* OBJECTIVE: Filter the listing and keep only the lines with the word "high".

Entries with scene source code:
================

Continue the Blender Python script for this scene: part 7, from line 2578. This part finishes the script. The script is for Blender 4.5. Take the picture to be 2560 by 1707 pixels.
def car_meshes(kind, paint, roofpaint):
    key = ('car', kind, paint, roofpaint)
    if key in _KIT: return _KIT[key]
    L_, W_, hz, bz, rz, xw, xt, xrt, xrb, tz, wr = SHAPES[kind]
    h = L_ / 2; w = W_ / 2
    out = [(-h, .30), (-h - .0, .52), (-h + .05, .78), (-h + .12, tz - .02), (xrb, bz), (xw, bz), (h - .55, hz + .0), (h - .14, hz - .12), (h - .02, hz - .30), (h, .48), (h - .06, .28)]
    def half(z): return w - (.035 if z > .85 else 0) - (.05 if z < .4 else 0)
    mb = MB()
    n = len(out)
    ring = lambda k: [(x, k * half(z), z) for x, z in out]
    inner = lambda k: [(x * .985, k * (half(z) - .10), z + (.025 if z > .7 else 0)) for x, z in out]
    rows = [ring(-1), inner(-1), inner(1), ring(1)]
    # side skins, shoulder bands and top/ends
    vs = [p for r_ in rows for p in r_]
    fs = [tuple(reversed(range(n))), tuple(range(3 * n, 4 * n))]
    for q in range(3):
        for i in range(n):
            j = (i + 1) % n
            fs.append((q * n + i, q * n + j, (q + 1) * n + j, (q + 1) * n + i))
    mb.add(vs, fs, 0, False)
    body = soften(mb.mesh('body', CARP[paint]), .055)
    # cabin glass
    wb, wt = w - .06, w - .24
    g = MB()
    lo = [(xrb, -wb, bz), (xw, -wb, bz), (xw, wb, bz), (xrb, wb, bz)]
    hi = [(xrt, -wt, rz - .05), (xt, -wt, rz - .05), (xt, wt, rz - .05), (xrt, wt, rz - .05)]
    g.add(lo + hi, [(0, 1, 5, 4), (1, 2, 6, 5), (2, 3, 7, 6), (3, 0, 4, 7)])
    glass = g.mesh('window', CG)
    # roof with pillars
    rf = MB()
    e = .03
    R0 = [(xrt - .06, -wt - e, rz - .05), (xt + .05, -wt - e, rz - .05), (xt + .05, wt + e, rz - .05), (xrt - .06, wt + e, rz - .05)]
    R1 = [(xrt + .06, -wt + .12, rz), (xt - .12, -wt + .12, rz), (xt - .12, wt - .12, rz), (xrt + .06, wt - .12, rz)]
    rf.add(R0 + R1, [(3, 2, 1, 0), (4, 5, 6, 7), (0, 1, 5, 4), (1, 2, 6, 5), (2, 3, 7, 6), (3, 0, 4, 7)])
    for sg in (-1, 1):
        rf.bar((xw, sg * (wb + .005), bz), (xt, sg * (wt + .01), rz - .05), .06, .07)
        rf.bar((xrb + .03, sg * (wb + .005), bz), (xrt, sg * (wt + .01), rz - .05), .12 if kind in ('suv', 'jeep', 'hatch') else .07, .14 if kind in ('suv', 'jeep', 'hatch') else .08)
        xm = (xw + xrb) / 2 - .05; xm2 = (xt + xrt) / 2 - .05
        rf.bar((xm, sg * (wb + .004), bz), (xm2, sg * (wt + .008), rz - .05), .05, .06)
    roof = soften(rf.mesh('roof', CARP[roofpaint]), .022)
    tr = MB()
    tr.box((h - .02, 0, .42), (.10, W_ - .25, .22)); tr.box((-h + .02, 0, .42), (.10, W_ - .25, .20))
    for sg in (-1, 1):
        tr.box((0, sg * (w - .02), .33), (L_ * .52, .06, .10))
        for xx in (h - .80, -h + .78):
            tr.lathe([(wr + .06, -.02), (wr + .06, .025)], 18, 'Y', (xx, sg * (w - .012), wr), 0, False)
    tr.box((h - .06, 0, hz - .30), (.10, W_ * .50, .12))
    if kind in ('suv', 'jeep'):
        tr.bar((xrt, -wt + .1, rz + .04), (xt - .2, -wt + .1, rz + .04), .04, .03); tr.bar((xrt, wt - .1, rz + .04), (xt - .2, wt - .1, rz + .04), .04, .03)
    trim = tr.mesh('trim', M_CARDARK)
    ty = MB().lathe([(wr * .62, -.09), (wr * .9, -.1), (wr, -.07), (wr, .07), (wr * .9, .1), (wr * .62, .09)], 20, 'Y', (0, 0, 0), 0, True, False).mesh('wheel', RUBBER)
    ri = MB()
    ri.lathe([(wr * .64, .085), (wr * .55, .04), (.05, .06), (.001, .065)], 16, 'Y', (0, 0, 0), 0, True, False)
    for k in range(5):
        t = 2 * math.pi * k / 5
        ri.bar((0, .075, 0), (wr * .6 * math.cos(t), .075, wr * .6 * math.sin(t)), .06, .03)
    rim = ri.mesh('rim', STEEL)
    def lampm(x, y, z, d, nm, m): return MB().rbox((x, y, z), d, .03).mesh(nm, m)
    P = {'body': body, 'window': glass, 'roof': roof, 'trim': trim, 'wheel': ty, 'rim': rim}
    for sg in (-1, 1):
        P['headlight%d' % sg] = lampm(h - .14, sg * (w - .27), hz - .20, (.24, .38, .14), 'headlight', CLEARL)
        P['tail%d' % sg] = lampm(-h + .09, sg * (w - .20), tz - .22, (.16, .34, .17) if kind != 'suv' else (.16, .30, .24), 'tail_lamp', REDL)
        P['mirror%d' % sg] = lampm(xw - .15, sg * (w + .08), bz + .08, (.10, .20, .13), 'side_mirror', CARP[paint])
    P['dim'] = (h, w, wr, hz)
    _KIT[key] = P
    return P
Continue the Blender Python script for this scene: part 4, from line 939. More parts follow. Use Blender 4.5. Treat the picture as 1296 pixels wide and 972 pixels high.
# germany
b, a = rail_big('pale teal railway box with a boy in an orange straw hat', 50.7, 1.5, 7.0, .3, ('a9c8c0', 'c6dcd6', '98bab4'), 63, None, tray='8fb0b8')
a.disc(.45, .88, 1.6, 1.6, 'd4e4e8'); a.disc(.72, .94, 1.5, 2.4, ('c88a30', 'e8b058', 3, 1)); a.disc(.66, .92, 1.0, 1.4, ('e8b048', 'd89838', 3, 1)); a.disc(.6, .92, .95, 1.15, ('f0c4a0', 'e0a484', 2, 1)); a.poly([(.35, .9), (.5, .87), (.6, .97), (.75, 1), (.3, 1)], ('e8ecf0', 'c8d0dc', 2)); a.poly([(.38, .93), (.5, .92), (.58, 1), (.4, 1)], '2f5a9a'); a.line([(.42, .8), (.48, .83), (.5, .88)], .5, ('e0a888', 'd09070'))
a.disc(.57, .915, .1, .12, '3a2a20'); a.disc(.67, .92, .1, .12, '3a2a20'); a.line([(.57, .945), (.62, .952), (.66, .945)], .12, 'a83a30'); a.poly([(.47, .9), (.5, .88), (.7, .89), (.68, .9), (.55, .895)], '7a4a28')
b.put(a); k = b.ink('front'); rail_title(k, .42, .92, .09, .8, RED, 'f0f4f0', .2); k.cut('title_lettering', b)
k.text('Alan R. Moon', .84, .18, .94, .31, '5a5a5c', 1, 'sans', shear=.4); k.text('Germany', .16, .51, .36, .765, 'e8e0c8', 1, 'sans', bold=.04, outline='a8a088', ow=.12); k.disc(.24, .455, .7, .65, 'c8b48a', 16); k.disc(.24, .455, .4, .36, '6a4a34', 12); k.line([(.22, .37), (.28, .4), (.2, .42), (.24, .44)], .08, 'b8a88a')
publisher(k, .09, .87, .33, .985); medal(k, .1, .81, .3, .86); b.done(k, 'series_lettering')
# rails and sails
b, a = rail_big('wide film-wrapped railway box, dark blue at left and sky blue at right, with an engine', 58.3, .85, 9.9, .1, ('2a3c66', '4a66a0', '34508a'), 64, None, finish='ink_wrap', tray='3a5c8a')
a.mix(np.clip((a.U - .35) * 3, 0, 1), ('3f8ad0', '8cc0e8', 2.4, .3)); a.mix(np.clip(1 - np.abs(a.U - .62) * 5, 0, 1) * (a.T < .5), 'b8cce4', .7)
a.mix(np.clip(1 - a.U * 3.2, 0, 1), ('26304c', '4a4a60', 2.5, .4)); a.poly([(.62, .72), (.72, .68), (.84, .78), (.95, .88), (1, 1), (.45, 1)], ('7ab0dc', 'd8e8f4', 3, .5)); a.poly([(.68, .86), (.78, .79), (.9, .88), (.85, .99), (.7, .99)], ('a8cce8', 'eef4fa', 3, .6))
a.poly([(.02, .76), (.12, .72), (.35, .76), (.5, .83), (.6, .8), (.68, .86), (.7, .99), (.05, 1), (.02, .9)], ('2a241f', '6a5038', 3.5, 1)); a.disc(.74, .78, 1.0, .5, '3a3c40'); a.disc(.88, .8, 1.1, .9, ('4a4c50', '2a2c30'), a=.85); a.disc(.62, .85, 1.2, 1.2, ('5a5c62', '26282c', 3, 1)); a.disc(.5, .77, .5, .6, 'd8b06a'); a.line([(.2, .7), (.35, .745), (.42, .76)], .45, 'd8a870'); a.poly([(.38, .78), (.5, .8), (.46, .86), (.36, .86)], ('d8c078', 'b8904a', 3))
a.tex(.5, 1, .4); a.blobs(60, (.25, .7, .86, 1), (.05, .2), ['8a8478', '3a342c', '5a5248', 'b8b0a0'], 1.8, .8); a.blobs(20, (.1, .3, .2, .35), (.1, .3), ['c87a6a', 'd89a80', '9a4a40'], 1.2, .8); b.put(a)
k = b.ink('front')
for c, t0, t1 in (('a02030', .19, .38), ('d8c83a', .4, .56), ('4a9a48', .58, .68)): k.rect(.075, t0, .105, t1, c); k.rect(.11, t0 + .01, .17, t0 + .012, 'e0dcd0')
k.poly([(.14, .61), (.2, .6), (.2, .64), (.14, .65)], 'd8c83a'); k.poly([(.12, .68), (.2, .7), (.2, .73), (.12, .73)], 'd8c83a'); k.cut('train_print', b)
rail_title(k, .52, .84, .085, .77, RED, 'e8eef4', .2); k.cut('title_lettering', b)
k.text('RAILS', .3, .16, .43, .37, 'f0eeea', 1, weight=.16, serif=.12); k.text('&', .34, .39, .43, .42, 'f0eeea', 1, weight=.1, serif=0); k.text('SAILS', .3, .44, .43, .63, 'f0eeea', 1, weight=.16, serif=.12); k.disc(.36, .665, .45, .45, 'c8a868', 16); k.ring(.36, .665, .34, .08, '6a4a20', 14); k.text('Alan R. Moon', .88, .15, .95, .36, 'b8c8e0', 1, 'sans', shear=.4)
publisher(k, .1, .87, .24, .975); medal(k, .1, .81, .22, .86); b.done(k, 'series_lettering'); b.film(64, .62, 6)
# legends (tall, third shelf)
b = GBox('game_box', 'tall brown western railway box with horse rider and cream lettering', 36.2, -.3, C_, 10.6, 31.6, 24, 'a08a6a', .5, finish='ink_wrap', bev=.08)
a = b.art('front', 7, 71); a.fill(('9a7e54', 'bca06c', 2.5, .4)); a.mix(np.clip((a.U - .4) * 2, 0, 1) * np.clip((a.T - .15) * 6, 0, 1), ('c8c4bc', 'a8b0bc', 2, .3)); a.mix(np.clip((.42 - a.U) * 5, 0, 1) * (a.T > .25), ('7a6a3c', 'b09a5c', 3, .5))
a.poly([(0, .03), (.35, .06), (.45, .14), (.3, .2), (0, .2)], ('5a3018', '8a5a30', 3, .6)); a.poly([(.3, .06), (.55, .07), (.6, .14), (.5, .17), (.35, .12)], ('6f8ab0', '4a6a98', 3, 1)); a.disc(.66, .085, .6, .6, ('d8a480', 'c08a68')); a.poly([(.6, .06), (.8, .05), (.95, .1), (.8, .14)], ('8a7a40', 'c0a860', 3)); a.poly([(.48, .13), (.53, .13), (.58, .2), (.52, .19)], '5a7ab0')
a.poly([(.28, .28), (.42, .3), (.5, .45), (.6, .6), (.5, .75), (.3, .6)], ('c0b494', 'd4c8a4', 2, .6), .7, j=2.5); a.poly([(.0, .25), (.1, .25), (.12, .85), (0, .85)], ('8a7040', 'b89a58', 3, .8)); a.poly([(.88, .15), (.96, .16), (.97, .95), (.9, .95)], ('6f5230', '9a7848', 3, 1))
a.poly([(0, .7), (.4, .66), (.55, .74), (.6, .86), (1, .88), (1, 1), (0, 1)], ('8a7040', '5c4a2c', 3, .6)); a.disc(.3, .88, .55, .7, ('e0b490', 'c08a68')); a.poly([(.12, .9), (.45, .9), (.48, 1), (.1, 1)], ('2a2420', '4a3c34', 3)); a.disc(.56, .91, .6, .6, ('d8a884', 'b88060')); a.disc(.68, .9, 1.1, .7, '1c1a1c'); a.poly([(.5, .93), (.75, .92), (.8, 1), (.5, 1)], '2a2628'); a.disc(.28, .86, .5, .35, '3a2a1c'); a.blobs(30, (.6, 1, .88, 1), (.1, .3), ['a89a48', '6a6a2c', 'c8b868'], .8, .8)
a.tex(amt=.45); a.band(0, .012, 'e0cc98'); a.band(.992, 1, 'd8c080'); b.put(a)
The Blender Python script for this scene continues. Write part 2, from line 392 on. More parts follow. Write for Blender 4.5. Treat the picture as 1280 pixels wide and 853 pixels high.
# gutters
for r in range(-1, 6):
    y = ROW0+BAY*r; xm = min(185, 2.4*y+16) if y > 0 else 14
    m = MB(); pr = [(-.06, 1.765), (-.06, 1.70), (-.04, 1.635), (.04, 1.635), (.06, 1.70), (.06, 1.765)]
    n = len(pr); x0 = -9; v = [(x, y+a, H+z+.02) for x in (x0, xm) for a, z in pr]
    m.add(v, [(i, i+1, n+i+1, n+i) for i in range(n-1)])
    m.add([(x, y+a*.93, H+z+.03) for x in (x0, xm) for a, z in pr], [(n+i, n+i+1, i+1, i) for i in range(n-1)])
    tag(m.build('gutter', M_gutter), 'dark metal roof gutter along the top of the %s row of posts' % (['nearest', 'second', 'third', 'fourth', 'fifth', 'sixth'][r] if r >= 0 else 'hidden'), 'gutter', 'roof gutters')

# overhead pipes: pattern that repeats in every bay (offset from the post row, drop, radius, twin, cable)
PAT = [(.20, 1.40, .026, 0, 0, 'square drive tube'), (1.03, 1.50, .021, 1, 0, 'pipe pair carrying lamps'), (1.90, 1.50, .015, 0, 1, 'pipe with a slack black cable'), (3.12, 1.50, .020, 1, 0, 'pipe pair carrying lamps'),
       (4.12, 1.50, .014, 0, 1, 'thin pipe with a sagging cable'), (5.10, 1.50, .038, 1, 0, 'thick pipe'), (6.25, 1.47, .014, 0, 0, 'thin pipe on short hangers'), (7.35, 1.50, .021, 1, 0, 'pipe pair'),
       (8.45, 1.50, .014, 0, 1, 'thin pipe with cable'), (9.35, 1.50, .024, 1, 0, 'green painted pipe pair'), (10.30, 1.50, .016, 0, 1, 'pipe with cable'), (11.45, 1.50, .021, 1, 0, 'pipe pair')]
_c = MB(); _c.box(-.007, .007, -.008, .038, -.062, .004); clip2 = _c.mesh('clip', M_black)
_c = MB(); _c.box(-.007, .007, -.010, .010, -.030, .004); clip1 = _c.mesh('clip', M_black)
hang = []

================

* EXERCISE OUTPUT:
Continue the Blender Python script for this scene: part 4, from line 939. More parts follow. Use Blender 4.5. Treat the picture as 1296 pixels wide and 972 pixels high.
The Blender Python script for this scene continues. Write part 2, from line 392 on. More parts follow. Write for Blender 4.5. Treat the picture as 1280 pixels wide and 853 pixels high.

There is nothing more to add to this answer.